● **DATA PROVIDED**:

>> BEGIN

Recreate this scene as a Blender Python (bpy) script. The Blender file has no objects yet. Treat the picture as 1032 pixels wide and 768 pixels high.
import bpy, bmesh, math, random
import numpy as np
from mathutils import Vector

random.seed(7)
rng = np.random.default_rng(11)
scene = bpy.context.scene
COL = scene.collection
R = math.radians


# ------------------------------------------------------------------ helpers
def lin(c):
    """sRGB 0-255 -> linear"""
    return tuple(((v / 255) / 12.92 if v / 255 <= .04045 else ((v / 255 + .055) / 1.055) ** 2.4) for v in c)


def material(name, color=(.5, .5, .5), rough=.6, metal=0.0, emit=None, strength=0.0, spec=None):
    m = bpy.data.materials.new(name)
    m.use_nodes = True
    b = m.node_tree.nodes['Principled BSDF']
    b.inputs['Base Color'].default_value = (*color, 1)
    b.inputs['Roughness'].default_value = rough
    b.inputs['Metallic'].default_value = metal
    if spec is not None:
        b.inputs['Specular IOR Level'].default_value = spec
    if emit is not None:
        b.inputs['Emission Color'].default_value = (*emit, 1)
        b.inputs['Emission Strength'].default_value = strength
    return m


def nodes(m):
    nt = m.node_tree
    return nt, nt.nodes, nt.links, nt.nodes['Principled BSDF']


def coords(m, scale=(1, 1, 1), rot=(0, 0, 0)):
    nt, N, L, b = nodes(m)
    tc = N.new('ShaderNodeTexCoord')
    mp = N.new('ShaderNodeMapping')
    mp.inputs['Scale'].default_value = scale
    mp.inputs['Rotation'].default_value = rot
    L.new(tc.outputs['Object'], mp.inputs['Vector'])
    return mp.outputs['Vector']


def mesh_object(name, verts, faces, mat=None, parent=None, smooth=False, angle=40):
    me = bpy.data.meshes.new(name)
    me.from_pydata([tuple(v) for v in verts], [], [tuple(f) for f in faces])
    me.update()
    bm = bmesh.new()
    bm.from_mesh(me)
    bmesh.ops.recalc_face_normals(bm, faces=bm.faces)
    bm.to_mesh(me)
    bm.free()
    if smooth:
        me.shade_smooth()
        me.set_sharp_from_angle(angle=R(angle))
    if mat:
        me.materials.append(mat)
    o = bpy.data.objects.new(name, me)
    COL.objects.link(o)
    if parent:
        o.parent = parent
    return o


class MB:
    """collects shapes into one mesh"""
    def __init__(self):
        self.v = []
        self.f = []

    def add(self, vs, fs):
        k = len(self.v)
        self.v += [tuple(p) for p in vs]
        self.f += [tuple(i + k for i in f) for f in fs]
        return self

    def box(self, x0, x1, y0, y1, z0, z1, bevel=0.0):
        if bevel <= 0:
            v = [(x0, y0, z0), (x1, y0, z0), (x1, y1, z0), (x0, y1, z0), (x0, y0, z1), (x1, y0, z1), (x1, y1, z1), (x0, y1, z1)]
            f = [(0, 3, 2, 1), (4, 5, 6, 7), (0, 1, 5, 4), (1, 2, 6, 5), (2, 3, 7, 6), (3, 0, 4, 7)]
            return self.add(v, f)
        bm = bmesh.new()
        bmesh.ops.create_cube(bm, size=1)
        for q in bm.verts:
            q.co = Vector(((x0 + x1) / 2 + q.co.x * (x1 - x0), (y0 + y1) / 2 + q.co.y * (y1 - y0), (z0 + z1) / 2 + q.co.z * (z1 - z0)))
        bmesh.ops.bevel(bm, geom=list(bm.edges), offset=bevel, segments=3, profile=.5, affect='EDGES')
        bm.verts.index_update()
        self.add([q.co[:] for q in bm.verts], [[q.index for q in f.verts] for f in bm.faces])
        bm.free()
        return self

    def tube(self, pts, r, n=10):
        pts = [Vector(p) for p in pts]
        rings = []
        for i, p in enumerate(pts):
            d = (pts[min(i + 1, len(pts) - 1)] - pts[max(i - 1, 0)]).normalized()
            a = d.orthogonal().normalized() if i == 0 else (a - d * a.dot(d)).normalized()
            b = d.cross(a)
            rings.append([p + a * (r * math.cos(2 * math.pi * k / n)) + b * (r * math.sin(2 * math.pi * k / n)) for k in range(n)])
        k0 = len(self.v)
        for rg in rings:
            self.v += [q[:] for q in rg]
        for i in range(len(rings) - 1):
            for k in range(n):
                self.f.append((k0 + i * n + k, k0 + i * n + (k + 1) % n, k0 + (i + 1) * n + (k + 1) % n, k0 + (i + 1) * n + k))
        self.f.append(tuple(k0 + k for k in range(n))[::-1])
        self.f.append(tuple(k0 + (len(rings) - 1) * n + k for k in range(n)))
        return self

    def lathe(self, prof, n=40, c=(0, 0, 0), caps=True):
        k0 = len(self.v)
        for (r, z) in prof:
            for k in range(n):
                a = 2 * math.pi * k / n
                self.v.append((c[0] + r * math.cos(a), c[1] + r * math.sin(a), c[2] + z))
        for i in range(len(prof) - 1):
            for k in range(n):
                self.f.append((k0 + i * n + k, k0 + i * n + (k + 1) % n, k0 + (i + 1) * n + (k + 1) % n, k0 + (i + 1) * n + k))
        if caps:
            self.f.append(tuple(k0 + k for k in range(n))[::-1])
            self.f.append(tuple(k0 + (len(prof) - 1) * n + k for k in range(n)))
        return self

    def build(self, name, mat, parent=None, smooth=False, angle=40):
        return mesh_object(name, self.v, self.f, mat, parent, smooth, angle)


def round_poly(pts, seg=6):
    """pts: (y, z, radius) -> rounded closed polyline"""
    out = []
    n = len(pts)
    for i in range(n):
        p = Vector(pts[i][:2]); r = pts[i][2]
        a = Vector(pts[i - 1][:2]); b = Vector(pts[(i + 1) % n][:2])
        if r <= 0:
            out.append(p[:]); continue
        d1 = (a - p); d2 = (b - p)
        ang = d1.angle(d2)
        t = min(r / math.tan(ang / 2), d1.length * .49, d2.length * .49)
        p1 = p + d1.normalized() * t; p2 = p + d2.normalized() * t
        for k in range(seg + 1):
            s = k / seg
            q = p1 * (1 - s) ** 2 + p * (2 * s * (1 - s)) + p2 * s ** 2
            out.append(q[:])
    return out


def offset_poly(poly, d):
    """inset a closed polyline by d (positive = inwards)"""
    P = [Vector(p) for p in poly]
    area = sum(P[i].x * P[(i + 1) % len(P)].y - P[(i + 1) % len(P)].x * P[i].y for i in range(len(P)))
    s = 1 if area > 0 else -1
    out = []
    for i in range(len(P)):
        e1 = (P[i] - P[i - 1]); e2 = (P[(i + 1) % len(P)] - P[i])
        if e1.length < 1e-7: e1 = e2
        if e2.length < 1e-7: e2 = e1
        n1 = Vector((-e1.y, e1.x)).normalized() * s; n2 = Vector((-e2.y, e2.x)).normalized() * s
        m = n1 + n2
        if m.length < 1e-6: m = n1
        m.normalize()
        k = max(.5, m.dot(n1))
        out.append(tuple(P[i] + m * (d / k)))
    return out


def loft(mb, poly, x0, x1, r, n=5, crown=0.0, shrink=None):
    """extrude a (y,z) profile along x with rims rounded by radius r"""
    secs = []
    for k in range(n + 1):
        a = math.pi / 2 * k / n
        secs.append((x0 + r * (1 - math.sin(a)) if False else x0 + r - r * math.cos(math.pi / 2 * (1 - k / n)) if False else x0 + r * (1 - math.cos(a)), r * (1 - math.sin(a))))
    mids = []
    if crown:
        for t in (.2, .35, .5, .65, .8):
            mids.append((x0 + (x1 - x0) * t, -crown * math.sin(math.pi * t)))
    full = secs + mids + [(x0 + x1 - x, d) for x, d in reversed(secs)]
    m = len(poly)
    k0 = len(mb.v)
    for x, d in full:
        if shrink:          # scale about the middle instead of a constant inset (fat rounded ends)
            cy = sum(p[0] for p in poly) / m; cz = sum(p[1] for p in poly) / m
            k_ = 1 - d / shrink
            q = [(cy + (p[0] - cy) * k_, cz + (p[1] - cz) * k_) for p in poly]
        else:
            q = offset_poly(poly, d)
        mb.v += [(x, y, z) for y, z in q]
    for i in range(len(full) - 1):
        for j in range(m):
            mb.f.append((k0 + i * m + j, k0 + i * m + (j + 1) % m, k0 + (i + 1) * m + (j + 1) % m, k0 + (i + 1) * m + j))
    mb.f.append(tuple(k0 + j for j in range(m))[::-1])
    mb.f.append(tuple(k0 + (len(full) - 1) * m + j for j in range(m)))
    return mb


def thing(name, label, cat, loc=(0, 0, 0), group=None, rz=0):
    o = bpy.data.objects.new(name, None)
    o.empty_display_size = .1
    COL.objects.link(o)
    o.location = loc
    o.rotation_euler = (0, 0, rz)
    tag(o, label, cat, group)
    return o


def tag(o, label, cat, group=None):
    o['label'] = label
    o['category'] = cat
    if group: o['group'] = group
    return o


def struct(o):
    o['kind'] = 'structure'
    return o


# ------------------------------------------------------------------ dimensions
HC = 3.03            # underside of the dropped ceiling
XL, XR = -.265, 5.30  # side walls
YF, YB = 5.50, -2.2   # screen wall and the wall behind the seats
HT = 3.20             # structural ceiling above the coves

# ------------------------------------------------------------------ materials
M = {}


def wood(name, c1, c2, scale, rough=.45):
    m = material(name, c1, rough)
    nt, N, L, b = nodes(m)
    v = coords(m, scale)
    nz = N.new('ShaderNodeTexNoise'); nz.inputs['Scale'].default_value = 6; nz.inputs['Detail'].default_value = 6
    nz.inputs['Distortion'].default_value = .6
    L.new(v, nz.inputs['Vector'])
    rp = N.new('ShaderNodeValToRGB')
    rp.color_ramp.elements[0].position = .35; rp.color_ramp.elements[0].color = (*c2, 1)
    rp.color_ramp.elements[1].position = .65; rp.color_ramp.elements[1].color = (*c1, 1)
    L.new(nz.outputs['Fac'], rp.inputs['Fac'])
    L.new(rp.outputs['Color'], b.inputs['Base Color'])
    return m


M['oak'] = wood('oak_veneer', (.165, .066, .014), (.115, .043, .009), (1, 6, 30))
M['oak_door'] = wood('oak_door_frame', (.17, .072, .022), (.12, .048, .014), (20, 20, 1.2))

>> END
>> BEGIN

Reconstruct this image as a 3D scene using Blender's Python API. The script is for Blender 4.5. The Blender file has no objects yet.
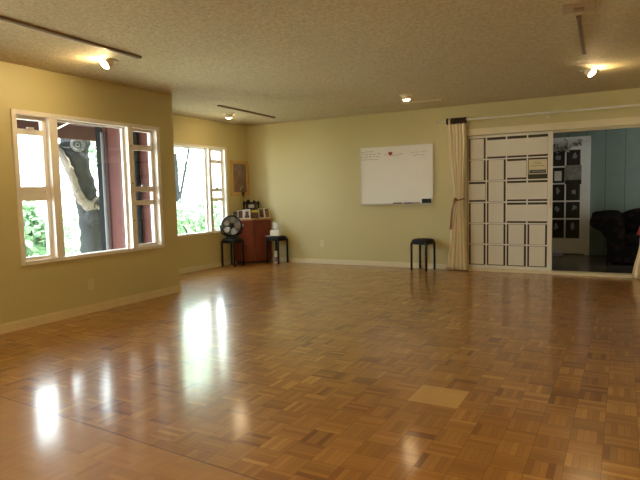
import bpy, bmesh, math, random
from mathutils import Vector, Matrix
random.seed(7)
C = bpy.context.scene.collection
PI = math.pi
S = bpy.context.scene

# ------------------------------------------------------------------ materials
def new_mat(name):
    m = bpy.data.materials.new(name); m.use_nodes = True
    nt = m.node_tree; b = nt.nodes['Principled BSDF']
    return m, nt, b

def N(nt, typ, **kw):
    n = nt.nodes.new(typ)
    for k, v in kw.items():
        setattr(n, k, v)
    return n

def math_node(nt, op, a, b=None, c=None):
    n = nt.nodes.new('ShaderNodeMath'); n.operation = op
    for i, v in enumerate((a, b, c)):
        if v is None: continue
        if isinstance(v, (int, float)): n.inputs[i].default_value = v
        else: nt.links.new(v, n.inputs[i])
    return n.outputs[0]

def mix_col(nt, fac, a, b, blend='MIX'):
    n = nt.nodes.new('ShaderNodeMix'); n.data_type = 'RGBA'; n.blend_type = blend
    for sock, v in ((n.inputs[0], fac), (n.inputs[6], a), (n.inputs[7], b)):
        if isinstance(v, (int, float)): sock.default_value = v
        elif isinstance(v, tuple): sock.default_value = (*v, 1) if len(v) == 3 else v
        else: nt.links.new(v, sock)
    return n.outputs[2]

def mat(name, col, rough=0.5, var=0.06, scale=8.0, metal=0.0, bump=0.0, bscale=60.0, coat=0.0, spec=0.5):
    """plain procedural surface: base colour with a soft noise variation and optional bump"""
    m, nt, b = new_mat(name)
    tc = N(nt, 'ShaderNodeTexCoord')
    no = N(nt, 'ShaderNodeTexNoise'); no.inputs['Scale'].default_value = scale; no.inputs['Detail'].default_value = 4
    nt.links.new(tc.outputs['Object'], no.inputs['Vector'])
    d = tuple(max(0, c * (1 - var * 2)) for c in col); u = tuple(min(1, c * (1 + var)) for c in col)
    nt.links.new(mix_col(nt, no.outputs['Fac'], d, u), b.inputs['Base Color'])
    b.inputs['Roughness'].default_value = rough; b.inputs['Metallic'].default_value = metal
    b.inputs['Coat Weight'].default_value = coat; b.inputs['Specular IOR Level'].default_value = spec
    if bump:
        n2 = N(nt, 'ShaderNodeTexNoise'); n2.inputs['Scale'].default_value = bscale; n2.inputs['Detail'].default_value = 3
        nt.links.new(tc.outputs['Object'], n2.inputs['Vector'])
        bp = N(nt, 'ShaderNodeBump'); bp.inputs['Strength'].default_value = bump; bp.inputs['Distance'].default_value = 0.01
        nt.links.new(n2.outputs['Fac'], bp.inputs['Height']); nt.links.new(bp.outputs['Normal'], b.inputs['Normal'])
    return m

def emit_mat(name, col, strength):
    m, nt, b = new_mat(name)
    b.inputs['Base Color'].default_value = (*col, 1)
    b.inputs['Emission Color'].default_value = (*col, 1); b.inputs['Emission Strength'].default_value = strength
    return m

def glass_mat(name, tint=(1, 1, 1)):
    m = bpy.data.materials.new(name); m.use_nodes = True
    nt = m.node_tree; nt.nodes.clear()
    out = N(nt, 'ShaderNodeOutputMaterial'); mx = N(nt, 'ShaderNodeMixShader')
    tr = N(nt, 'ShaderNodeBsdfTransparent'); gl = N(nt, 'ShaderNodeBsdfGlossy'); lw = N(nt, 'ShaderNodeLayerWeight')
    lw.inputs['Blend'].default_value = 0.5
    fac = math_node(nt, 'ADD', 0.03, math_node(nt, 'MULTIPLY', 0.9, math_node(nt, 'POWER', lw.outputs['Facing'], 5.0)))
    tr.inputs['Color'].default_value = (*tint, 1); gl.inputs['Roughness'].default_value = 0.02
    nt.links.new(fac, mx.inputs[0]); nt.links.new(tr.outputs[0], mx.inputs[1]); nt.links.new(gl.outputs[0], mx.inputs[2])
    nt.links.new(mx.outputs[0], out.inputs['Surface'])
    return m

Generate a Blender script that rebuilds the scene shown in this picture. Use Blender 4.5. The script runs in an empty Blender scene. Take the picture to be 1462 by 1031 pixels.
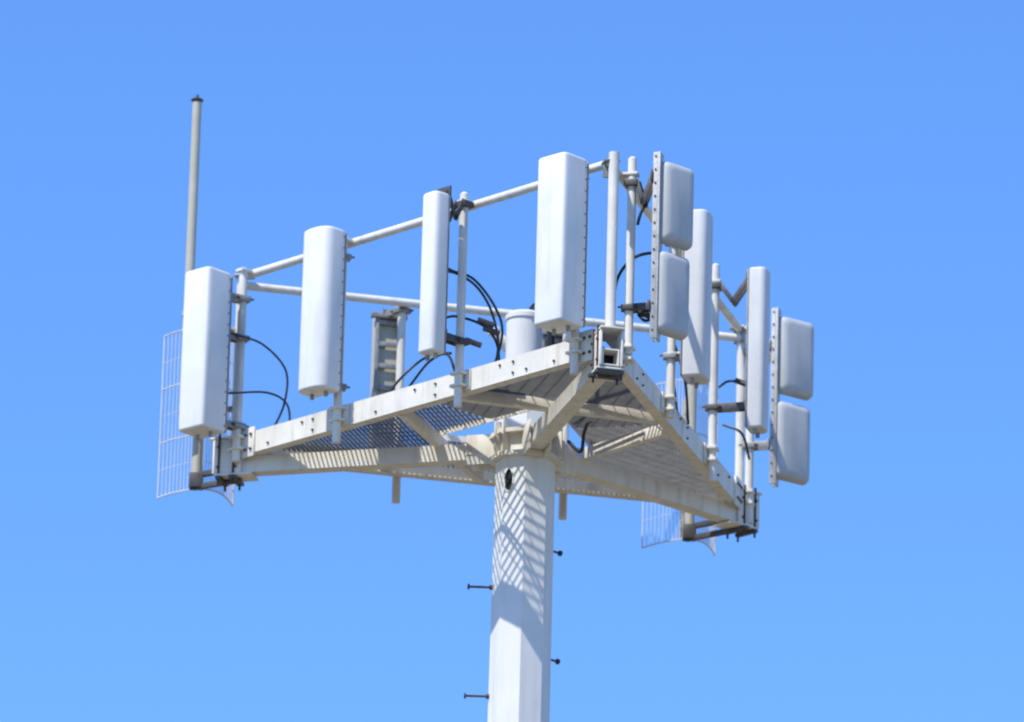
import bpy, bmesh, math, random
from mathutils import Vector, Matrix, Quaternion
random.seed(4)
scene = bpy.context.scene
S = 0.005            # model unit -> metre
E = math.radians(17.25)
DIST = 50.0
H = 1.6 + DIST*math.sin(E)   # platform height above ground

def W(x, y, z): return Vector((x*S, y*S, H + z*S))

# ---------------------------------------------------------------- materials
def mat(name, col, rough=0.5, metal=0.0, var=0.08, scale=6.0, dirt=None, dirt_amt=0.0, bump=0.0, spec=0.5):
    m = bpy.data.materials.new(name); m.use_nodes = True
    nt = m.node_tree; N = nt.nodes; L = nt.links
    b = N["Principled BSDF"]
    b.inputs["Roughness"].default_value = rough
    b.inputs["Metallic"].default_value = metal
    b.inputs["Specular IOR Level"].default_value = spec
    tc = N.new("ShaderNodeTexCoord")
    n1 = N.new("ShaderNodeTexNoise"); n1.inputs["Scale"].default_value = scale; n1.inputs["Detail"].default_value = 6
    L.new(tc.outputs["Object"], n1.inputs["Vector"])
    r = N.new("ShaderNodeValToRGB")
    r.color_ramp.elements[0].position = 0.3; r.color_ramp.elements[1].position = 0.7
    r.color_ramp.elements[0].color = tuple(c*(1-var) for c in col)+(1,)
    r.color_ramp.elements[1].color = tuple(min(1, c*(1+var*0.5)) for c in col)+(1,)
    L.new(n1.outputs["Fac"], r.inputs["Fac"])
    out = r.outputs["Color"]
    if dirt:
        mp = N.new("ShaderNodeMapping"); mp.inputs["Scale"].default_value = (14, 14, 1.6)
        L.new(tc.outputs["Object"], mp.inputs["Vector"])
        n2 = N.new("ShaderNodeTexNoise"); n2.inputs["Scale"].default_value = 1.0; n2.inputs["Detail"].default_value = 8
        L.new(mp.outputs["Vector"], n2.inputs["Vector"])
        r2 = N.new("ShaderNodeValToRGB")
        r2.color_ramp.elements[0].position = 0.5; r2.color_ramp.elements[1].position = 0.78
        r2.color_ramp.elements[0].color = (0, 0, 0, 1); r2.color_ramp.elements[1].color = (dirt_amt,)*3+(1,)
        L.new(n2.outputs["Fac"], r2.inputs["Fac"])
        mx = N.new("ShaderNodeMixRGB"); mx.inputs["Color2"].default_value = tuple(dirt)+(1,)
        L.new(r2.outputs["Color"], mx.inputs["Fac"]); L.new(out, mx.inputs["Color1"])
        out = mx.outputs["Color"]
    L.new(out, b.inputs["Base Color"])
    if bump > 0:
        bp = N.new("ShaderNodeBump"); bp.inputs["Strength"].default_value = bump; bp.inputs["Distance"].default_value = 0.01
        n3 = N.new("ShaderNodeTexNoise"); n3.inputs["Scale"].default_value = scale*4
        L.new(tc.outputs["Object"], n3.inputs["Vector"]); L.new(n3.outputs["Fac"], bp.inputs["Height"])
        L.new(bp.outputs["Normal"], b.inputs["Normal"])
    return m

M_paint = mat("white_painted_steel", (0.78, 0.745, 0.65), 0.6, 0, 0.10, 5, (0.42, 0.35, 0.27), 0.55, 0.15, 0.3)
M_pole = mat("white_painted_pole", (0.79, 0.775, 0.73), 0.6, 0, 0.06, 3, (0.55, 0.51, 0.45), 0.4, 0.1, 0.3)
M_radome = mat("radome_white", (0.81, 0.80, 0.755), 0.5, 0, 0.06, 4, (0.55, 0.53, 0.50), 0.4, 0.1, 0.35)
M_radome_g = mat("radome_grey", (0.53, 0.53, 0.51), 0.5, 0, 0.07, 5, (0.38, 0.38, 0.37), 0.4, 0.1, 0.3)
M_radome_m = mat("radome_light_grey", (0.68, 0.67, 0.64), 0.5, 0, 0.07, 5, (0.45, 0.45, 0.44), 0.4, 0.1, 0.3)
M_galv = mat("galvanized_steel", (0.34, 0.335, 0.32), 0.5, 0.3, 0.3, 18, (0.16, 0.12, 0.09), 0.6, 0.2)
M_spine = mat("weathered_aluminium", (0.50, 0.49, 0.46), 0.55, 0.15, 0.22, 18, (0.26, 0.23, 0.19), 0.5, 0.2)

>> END
>> BEGIN

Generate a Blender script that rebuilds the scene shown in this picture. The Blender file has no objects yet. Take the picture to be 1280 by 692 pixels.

>> END

● **WHAT THE EXERCISE ASKS**: Would you restate, exactly and with no pictures, the lines of the entries above from the one containing "Reconstruct this image" through the one containing "return m, nt, b"?

● **THE SOLUTION**:
Reconstruct this image as a 3D scene using Blender's Python API. The script is for Blender 4.5. The Blender file has no objects yet.
import bpy, bmesh, math, random
from mathutils import Vector, Matrix
random.seed(7)
C = bpy.context.scene.collection
PI = math.pi
S = bpy.context.scene

# ------------------------------------------------------------------ materials
def new_mat(name):
    m = bpy.data.materials.new(name); m.use_nodes = True
    nt = m.node_tree; b = nt.nodes['Principled BSDF']
    return m, nt, b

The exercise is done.